O Tribunal Regional do Trabalho da 18ª Região (TRT-GO) decidiu, de forma unânime, converter o pedido de demissão de um trabalhador venezuelano com deficiência auditiva em dispensa sem justa causa. A decisão foi tomada pela 2ª Turma de julgamento, que concluiu que o empregado foi induzido a copiar uma carta de demissão sem entender seu conteúdo, devido à dificuldade de compreensão da língua portuguesa e à ausência de um tradutor de Libras, mesmo após solicitação.
O caso
O trabalhador, que atuava como repositor em um supermercado de Goiânia, relatou no processo que acreditava estar assinando um documento relacionado a uma promoção salarial, e não sua demissão. A comunicação com seus superiores era feita principalmente por um aplicativo de mensagens, o que o levava a confiar plenamente nas orientações do supervisor, assinando documentos sem plena compreensão.

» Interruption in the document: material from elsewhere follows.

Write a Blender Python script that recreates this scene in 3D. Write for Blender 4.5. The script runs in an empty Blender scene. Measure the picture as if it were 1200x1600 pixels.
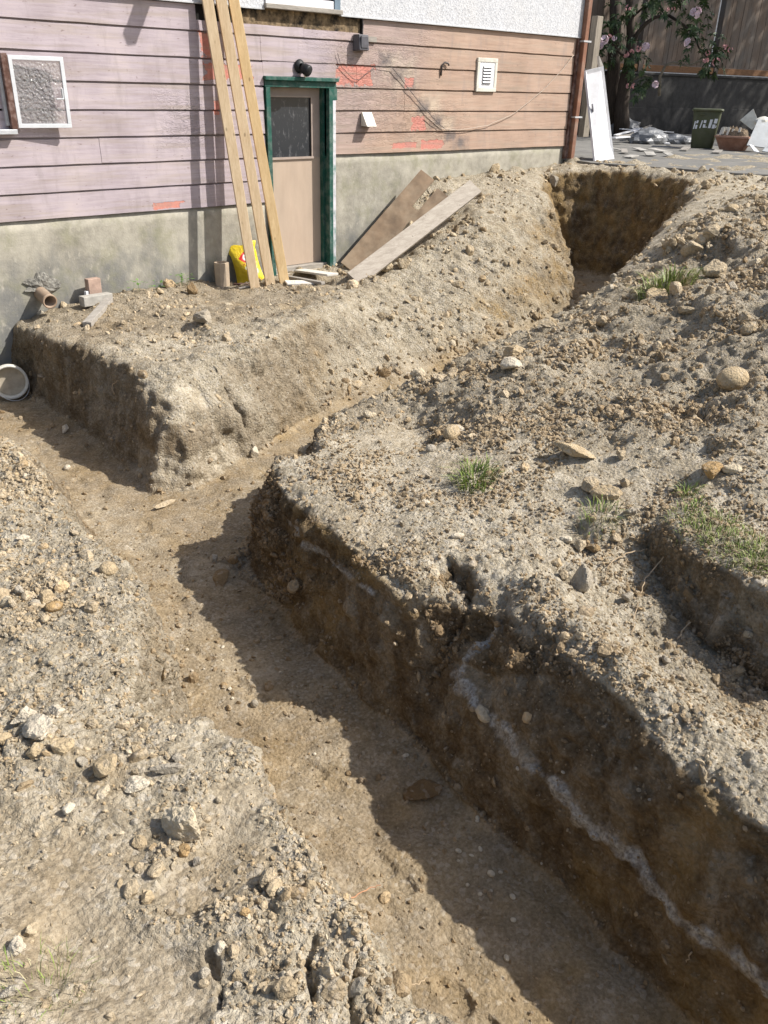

Decisão original e recurso
A 1ª Vara do Trabalho de Goiânia já havia dado ganho de causa ao trabalhador, fixando a data de publicação da sentença como data da rescisão sem justa causa. Inconformada, a rede de supermercados recorreu, alegando que o empregado compreendia o teor da carta e que havia manifestado o desejo de retornar à Venezuela.
Análise do relator
O desembargador Daniel Viana Júnior, relator do caso, concluiu que a demissão não foi voluntária e destacou que a empresa falhou em garantir que o trabalhador compreendesse as consequências do ato. O magistrado ressaltou que, por ser analfabeto, o empregado deveria ter seus atos confirmados por testemunhas, conforme o artigo 595 do Código Civil. A decisão determinou o pagamento das verbas rescisórias devidas, como aviso prévio indenizado, férias proporcionais, 13º salário, além do recolhimento do FGTS e a indenização de 40% sobre o saldo do fundo.
Indenização por danos morais
A indenização por danos morais, fixada inicialmente em R$ 20 mil, foi reduzida para R$ 5 mil, considerando a ofensa de natureza média e aplicando os termos do art. 223-G da CLT. O relator destacou que os fatos configuram dano moral à personalidade do trabalhador, pois a empresa se aproveitou de suas limitações para simular o pedido de demissão, violando sua dignidade.
Questão jurídica envolvida
A questão jurídica central é o vício de consentimento no pedido de demissão, especialmente em situações em que o trabalhador enfrenta barreiras linguísticas e limitações auditivas. A análise considerou o artigo 595 do Código Civil e o art. 223-G da CLT, que trata da indenização por danos morais.
Legislação de referência
Código Civil, Art. 595:
“Quando qualquer das partes for analfabeta, o instrumento do mandato deverá ser assinado a rogo, na presença de duas testemunhas.”
CLT, Art. 223-G:
“O juízo fixará a indenização observando os seguintes parâmetros:
I – a natureza da ofensa;
II – a intensidade do sofrimento ou da humilhação;
III – a possibilidade de superação física ou psicológica;
IV – os reflexos pessoais e sociais da ação ou omissão.”